___ Material for this task
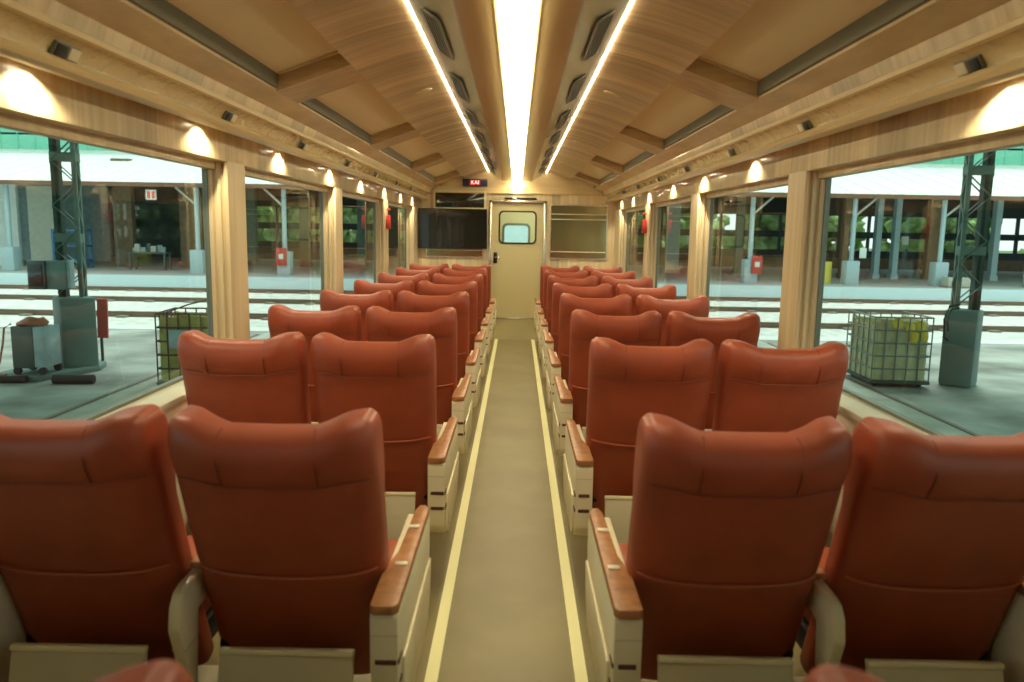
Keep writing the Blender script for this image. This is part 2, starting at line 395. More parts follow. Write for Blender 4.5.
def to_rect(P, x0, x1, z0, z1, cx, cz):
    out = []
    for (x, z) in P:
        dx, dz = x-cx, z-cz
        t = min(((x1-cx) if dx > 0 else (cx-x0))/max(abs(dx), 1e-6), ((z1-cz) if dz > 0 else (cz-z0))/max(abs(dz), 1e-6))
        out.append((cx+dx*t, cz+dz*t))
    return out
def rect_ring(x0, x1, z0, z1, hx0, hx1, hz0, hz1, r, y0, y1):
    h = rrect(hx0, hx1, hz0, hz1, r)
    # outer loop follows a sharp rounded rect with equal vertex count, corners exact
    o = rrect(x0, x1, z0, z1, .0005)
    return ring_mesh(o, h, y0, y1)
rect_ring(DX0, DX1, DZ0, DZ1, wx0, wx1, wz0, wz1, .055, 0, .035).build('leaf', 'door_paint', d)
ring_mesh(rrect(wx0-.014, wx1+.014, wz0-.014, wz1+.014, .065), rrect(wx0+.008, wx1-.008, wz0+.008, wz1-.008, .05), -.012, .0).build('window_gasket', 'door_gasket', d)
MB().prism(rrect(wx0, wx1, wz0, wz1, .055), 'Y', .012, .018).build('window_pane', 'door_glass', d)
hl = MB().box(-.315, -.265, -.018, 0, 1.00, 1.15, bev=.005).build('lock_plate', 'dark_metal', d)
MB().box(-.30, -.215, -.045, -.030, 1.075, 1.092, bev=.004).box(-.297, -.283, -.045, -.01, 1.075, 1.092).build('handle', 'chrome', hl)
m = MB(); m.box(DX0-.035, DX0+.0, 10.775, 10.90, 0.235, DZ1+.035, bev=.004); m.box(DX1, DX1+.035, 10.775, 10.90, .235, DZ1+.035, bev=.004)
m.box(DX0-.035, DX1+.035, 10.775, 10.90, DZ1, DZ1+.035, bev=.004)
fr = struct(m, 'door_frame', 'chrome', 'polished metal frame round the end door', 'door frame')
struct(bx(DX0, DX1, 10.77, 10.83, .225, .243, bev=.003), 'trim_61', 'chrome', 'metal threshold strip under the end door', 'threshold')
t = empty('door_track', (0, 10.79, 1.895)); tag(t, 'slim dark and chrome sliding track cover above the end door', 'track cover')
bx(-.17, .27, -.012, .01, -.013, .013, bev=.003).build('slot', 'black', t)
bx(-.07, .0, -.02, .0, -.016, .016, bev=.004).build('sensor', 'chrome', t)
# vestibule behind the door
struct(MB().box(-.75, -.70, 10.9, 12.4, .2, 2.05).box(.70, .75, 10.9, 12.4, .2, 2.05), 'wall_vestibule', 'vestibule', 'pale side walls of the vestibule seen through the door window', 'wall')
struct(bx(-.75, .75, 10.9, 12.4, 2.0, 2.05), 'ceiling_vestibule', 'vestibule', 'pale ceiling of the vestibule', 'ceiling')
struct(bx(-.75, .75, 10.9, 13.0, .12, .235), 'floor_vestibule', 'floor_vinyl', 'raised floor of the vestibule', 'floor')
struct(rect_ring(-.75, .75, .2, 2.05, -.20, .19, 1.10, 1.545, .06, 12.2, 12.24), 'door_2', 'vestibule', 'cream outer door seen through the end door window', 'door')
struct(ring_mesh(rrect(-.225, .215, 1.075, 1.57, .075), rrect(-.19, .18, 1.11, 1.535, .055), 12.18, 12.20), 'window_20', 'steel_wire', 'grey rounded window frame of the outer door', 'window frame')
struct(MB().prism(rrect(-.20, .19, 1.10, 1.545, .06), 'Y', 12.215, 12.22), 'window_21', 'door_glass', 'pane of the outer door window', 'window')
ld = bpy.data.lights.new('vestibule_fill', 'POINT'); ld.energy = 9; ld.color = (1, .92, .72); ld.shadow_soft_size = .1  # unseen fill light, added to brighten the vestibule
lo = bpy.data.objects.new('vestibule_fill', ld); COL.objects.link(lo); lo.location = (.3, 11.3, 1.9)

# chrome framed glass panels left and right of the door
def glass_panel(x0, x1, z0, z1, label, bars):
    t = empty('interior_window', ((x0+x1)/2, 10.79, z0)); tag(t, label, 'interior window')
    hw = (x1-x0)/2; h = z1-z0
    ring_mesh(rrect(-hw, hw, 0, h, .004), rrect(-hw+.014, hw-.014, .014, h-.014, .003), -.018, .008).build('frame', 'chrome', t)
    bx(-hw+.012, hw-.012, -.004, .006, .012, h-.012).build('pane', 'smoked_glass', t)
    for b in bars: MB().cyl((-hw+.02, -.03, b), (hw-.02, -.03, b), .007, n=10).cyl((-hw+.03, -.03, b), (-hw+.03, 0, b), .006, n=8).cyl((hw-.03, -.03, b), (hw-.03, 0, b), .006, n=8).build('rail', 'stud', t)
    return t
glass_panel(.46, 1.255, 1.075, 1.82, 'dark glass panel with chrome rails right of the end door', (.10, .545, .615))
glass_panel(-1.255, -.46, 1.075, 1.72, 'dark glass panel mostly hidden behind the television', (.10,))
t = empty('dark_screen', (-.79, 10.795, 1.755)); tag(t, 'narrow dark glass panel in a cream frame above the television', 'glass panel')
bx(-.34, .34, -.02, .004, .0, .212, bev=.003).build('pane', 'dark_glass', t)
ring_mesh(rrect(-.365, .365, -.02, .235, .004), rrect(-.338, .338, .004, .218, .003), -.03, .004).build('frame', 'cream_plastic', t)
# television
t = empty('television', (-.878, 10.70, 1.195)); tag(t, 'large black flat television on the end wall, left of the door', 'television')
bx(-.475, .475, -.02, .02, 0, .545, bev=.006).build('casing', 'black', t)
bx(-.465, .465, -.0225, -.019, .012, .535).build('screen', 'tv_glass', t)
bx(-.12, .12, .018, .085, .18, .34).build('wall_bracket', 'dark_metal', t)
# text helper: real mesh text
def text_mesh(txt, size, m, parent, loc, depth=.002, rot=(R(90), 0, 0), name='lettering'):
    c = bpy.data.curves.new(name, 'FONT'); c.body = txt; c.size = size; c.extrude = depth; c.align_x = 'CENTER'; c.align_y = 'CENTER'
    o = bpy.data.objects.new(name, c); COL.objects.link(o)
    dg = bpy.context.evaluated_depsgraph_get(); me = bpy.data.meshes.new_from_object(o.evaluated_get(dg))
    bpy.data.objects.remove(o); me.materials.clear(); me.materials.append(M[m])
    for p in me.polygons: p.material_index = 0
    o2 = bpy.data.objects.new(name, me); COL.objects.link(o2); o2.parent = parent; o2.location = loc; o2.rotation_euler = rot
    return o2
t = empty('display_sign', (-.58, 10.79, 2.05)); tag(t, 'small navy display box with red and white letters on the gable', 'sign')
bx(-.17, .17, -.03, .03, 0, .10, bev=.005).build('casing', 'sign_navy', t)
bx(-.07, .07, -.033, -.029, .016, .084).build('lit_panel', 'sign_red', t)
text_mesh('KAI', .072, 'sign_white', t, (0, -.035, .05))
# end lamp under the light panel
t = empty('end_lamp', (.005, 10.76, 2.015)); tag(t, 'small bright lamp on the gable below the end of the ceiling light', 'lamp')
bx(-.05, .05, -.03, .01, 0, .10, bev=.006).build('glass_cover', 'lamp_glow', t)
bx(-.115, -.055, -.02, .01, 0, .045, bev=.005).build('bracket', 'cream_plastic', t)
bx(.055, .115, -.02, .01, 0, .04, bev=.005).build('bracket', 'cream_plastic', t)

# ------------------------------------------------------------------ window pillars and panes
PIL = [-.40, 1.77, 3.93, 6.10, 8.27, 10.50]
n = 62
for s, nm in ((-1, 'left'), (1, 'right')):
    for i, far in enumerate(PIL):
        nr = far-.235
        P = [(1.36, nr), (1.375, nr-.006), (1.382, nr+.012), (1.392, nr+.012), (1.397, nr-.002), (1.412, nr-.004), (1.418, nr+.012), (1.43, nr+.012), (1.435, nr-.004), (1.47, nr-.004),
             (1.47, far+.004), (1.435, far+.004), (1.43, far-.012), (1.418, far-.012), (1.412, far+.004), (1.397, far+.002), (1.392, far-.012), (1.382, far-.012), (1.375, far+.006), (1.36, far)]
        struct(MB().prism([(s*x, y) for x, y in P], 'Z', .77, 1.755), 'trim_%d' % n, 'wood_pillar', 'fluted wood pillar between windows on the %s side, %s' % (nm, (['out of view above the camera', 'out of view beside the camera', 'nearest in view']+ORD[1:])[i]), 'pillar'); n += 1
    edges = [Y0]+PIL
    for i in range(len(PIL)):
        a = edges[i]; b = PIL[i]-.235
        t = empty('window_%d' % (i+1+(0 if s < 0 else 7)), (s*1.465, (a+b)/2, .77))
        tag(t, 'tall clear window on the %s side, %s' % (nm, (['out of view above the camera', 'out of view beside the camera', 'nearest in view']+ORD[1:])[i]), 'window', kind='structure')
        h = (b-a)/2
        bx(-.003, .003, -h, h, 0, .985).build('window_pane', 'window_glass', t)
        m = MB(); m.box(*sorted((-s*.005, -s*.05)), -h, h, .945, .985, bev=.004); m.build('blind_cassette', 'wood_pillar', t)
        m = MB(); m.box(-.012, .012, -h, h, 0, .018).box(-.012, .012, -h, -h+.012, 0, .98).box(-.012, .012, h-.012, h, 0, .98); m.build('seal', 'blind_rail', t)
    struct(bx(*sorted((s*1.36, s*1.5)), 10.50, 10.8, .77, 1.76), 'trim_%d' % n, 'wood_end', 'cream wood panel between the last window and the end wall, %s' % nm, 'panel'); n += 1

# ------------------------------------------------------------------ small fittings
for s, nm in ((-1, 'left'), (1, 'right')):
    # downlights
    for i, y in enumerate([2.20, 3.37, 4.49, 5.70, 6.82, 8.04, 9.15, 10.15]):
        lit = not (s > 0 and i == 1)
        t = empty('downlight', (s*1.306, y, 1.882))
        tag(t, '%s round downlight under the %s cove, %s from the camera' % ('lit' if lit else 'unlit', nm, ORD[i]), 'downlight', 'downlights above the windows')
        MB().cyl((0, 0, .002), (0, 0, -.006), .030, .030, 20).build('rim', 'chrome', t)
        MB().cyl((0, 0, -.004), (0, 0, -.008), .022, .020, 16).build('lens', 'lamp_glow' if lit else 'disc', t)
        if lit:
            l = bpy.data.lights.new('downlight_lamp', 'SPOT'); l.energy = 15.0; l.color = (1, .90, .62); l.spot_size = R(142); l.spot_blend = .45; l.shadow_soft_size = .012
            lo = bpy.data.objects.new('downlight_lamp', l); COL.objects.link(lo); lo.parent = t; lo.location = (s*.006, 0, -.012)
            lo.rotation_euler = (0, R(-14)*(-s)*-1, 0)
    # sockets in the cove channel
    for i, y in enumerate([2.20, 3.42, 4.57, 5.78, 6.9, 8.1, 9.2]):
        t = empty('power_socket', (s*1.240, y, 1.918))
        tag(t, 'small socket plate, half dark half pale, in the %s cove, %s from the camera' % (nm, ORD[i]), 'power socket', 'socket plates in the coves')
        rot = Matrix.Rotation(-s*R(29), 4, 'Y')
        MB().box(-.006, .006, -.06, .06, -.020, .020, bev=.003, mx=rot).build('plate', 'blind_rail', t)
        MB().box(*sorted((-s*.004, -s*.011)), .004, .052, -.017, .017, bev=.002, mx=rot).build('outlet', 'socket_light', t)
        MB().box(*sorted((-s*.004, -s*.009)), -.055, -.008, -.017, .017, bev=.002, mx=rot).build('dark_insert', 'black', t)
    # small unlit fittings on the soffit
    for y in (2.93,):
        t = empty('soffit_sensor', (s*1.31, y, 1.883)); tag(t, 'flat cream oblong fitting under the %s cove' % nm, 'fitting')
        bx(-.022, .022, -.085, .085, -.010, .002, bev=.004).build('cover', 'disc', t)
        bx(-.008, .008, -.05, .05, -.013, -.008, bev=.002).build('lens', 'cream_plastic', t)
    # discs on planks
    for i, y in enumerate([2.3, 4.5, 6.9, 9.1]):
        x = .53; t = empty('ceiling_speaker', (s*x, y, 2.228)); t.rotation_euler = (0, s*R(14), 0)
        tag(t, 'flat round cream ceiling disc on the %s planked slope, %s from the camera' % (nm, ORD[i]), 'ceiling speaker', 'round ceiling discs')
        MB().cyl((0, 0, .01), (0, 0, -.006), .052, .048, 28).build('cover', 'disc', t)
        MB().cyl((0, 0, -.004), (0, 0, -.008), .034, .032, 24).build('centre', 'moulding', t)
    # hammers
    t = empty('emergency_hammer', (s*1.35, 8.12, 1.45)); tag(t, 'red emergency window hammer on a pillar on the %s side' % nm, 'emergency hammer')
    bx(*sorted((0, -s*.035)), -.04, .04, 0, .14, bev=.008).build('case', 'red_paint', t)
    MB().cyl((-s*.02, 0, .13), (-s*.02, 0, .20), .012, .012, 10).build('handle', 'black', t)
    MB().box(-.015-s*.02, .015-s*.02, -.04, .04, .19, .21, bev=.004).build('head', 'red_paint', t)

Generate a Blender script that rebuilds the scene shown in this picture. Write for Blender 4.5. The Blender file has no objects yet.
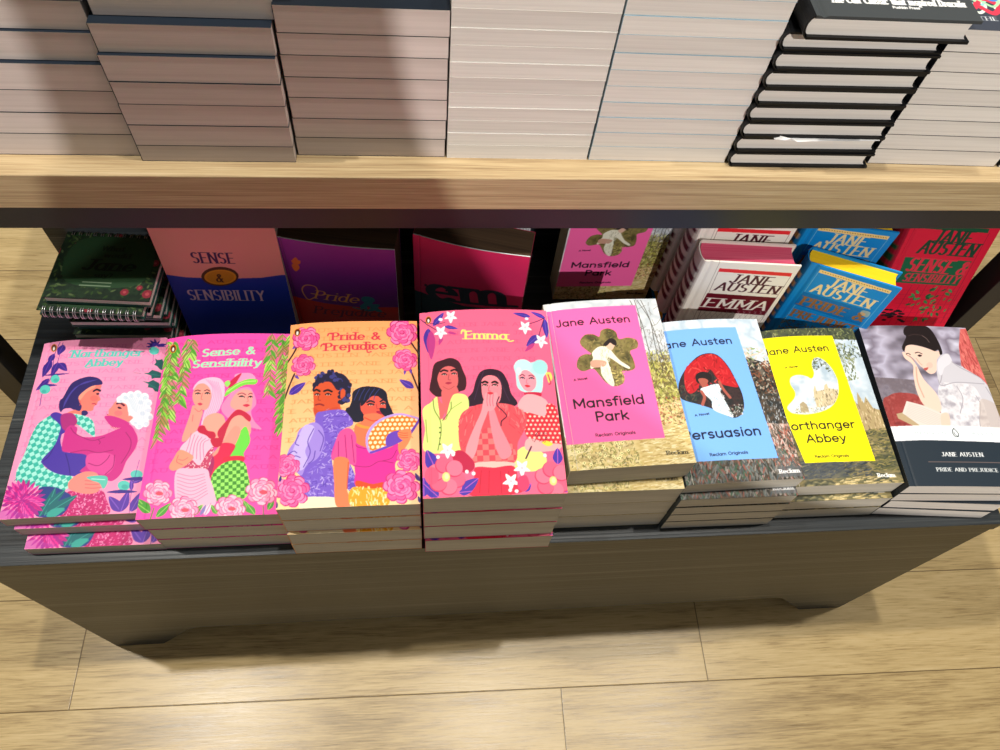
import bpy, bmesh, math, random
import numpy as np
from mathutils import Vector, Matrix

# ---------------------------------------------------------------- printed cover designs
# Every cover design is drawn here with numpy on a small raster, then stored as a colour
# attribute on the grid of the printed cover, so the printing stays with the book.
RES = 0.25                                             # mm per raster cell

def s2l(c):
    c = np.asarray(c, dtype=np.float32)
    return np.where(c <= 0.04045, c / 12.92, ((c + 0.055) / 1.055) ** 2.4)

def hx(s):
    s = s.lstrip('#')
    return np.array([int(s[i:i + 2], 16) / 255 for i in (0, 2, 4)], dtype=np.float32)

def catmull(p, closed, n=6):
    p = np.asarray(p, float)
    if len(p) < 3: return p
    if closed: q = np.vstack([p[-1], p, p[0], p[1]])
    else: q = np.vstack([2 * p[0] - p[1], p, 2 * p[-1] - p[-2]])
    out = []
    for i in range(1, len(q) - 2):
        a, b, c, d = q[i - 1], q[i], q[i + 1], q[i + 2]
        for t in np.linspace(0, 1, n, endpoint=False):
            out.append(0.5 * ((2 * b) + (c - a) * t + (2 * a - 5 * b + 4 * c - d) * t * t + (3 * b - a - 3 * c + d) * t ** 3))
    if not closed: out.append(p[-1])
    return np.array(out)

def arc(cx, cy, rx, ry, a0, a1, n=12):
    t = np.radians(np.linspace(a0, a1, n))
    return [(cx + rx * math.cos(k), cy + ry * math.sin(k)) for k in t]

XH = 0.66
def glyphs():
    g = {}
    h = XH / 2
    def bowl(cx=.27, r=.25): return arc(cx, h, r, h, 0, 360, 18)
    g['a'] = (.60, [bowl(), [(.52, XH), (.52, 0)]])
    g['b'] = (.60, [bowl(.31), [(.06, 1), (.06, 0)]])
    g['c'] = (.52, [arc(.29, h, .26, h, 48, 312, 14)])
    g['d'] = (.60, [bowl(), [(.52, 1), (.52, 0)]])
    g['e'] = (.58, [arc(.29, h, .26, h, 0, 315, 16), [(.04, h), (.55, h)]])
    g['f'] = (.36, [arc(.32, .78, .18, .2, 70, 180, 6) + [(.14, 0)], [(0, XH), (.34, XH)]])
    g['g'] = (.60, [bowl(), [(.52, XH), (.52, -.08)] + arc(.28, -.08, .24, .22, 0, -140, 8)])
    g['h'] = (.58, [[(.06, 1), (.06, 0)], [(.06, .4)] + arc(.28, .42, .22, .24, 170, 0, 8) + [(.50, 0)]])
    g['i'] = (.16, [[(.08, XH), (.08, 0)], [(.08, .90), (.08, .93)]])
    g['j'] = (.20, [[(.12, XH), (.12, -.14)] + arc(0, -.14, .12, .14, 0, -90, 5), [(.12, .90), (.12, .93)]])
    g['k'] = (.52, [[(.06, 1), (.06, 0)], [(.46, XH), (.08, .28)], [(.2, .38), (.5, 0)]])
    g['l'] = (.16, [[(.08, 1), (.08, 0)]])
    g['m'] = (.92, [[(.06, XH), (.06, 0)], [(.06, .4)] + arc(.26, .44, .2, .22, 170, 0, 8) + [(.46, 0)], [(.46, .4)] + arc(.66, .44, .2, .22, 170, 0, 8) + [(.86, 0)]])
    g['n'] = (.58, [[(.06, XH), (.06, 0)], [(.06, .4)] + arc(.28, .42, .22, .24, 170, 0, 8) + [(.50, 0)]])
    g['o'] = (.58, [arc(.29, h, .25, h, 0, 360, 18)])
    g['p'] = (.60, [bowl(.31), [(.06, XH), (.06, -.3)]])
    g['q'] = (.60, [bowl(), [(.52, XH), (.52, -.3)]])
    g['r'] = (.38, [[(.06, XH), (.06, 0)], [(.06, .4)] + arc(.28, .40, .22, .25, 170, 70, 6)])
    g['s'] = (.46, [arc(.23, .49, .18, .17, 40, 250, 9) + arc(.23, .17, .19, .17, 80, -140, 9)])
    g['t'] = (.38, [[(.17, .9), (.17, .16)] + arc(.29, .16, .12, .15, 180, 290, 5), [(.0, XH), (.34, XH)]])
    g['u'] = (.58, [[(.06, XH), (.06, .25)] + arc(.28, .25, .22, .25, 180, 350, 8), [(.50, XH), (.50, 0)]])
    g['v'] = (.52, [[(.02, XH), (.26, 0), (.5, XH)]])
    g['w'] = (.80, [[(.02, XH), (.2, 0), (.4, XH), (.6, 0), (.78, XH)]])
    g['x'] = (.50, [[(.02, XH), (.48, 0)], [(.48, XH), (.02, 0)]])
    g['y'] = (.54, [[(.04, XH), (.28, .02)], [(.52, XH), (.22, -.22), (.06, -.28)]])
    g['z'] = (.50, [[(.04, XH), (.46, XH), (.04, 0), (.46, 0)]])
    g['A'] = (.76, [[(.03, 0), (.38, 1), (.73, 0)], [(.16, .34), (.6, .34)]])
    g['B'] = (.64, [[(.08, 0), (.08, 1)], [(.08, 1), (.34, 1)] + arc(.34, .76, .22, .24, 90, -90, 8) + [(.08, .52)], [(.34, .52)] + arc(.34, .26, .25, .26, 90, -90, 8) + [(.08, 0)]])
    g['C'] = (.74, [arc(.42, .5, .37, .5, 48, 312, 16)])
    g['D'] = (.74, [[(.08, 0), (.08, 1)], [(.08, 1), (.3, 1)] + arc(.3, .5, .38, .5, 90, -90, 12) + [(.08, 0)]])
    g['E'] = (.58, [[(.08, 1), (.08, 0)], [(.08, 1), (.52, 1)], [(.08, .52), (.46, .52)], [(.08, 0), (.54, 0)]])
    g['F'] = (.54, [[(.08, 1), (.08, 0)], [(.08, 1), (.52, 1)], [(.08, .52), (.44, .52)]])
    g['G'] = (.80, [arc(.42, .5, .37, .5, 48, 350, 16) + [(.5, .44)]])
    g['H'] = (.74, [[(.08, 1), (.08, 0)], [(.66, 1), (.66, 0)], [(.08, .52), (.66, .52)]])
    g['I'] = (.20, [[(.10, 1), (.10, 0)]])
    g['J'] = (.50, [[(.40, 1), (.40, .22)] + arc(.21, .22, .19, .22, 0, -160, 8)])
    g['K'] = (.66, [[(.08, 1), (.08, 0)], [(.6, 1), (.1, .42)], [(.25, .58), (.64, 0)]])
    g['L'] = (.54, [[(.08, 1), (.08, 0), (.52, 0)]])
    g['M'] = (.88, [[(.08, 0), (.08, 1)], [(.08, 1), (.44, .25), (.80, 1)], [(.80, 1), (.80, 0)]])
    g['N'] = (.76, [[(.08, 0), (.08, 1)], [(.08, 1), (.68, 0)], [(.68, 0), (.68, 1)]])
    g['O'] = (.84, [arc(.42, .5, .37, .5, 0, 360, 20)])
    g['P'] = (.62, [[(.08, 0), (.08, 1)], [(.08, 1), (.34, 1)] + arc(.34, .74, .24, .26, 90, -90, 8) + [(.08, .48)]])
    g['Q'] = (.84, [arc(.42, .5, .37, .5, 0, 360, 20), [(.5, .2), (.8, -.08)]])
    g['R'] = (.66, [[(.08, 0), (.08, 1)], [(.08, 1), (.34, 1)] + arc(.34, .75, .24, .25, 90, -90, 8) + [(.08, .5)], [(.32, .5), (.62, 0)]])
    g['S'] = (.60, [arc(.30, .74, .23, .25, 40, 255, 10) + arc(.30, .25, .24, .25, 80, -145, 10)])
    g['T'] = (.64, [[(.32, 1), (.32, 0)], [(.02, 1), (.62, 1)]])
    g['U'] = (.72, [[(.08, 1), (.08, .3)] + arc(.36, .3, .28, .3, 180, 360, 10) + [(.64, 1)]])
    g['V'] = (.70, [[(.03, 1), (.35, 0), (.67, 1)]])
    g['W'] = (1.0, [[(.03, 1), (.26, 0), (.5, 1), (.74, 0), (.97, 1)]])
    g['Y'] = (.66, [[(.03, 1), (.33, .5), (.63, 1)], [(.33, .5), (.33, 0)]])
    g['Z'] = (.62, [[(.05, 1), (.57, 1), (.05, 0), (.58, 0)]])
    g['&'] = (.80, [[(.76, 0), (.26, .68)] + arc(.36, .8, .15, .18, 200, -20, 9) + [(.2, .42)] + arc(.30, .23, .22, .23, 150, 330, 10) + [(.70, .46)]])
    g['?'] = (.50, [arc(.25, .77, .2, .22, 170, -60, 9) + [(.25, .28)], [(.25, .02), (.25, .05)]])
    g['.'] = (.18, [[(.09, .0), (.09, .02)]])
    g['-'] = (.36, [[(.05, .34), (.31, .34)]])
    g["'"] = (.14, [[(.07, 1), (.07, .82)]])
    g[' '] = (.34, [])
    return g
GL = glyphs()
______
## Goal
Collect from the data above every line that includes "Write".

## Completed task
Keep writing the Blender script for this image. This is part 2, starting at line 395. More parts follow. Write for Blender 4.5.
Generate a Blender script that rebuilds the scene shown in this picture. Write for Blender 4.5. The Blender file has no objects yet.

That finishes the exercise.